Para as lideranças, seria necessário ainda considerar a presença de isolados no plano de gestão do Parque Nacional Sierra del Divisor, bem como resguardar o direito de uso tradicional do povo Matsés restringindo a realização de atividades de terceiros que possam impactar tanto os isolados, como os Matsés.
Também nesse tema, os Matsés tem buscado diálogo com o governo peruano. “A declaração da Binacional de 2013 foi inclusive um documento anexo do expediente da Reserva Yavarí-Tapiche que teve muito peso.
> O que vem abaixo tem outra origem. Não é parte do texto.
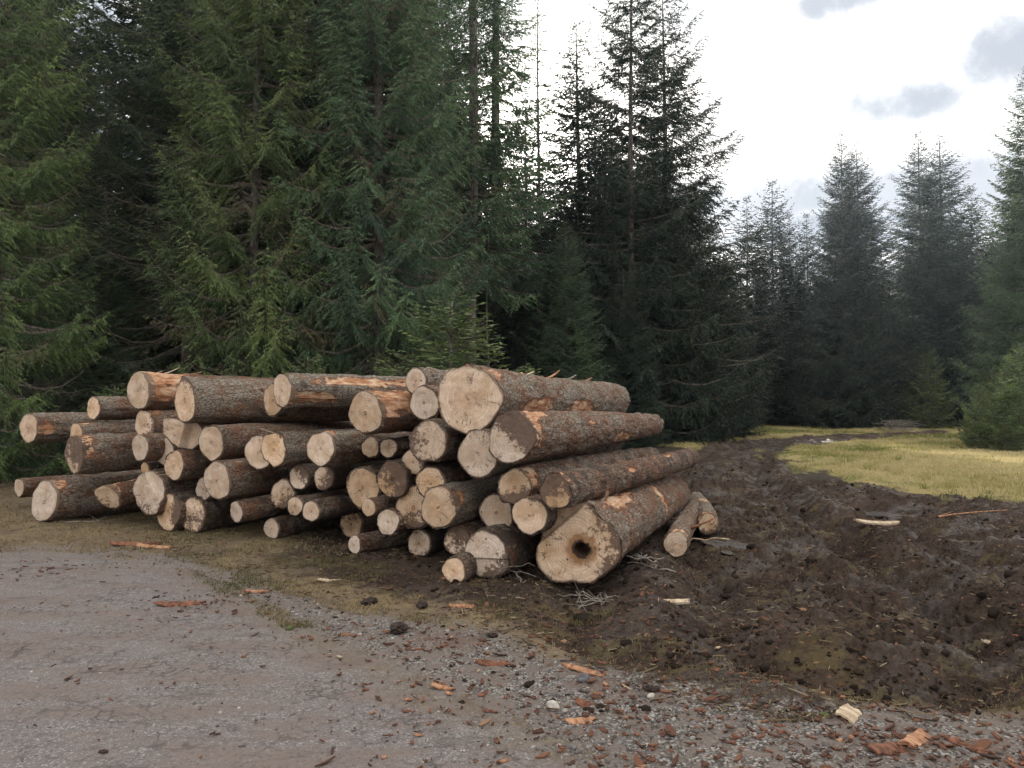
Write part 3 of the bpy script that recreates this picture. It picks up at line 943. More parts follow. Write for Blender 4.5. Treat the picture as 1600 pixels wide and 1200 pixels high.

Houve uma reunião dos dirigentes Matsés com os funcionários e através de um relatório do Ministério de Interculturalidad se dá luz verde para iniciar o processo de reconhecimento e categorização nesse contexto de bastante pressão”, afirma Beatriz Huertas.
Durante a reunião binacional, as comunidades Matsés reafirmaram sua posição de respeito às formas de vida e aos territórios dos povos isolados e exigem que o governo no Brasil e no Peru implementem mecanismos de controle e vigilância nos territórios com a participação dos Matsés.
“Não tem fiscalização da nossa terra demarcada, quero que coloque placa. Também quero vigilância para colocar na boca do Batã e na pista”, lamenta Waki Mayuruna, conhecido como Caiçuma, cacique da aldeia Lobo que recebeu o encontro.
Matsés também denunciam governo brasileiro
Para os Matsés, é preocupante a iniciativa do governo Temer de cortes nos recursos financeiros da Fundação Nacional do Índio (Funai). Com os cortes a Funai reduziu seus recursos materiais e humanos o que afetou a capacidade de realizar ações de vigilância e fiscalização em terras indígenas. As comunidades apontam o risco de fechamento da Coordenação Regional de Atalaia do Norte.
“O nosso governo está tirando todo os direitos dos povos indígenas, talvez por isso a ausência do estado brasileiro, que é a Funai, e outro setores como a frente de proteção que nas bases estão ficando sem recurso, sem poder de fiscalização”, diz Andre Mayuruna.
Outra crítica ao governo brasileiro é contra a adoção do Parecer 001/2017 da Advocacia Geral da União (AGU), visto pelas lideranças como uma interpretação restritiva dos direitos constitucionais dos povos indígenas. O Parecer 001/2017 força toda a administração pública a aplicar as medidas definidas pelo Supremo Tribunal Federal (STF) no caso Terra Indígena Raposa Serra do Sol (RR) a todos os procedimentos demarcatórios – o que contraria decisões da própria corte e, na prática, inviabiliza as demarcações.